García Valero continuó su carrera como actor en Madrid, donde destacó, paradójicamente, por su vis cómica. No perdió el contacto con la familia de Emilia y, con el tiempo, llegaría a casarse con una hermana, Ángela. Con ella tuvo una niña a la que llamó Emilia, invocando así el recuerdo de su amada. Pero como una broma amarga, la muerte volvió a golpearle y se llevó primero a su hija, cuando contaba cuatro años y medio, y después a su segunda mujer. Viudo, el actor y dramaturgo valenciano se sumergió en la vida bohemia de Madrid, coqueteó con la masonería y, finalmente, volvió a enamorarse. Lo hizo de Miss Zoe, una trapecista a la que describía como “una chiquilla sugestiva, despertadora de lascivias”. Pero se equivocaba. Ella resultó él. Para su sorpresa, su pretendida era un hombre travestido. Descubierto el engaño, Miss Zoe se rapó la cabeza y desapareció.

Foto: KIKE TABERNER

De nuevo solo, el actor acabó volviendo a la familia Vidal, y de nuevo acabó casándose con una hermana de Emilia, María Amparo, una reiteración con la familia que le lleva a Solaz a pensar que él buscaba en ellas el reflejo de su primer amor. “Se casaba con ellas, pero en realidad se casaba con sus hermanas”. ¿Qué pensaría esa joven cuándo estuviera en el comedor y viese la fotografía del nicho de su hermana? ¿Por qué aceptó esa situación? “Era otra época”, comenta lacónico Solaz.
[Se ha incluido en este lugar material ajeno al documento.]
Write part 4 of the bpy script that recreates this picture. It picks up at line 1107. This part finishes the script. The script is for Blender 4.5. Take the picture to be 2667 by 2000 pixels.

Porque García Valero jamás dejó de ocultar su obsesión por Emilia, hasta el punto que, estuviera donde estuviera, mandaba dinero para que el 1 de noviembre limpiaran el nicho 1.501.

Foto: KIKE TABERNER

El giro más afortunado llegó hacia el final de su vida. Tras pasar penurias económicas hasta el punto de no poder pagar por la limpieza del nicho, a García Valero le tocó la lotería. Por un impulso compró un décimo y éste fue agraciado con 600 pesetas. El número era el 1.501. Convertido en un actor del pasado, olvidado por el gran público, falleció en Madrid en 1927. El Almanaque de Las Provincias daba cuenta de su muerte con un epitafio demoledor: “Su época había pasado y era una sombra que cruzaba por los teatros”. Barrido por el tiempo, fue enterrado en Madrid, a más de 350 kilómetros de su amada, en una tumba en el cementerio de La Almudena que ha localizado este año Victor Manuel Cantero. Allí permanecen sus restos lejos de ella, la última burla de un cruel destino. Mientras, en València, en un nicho discreto y de difícil acceso, sigue enterrada su amada Emilia, tras una lápida que se está difuminando por el paso del tiempo, si bien aún se puede distinguir una leyenda: ‘en recuerdo de Vicente García Valero’. Una frase inocua pero que esconde tras de sí una pasión obsesiva y enfermiza, una de las historias de amor más trágicas de un barrio que ya no existe, pero tan poderosa que su memoria ha sobrevivido al discurrir de los años y a la desaparición de las calles que fueron testigo de todo.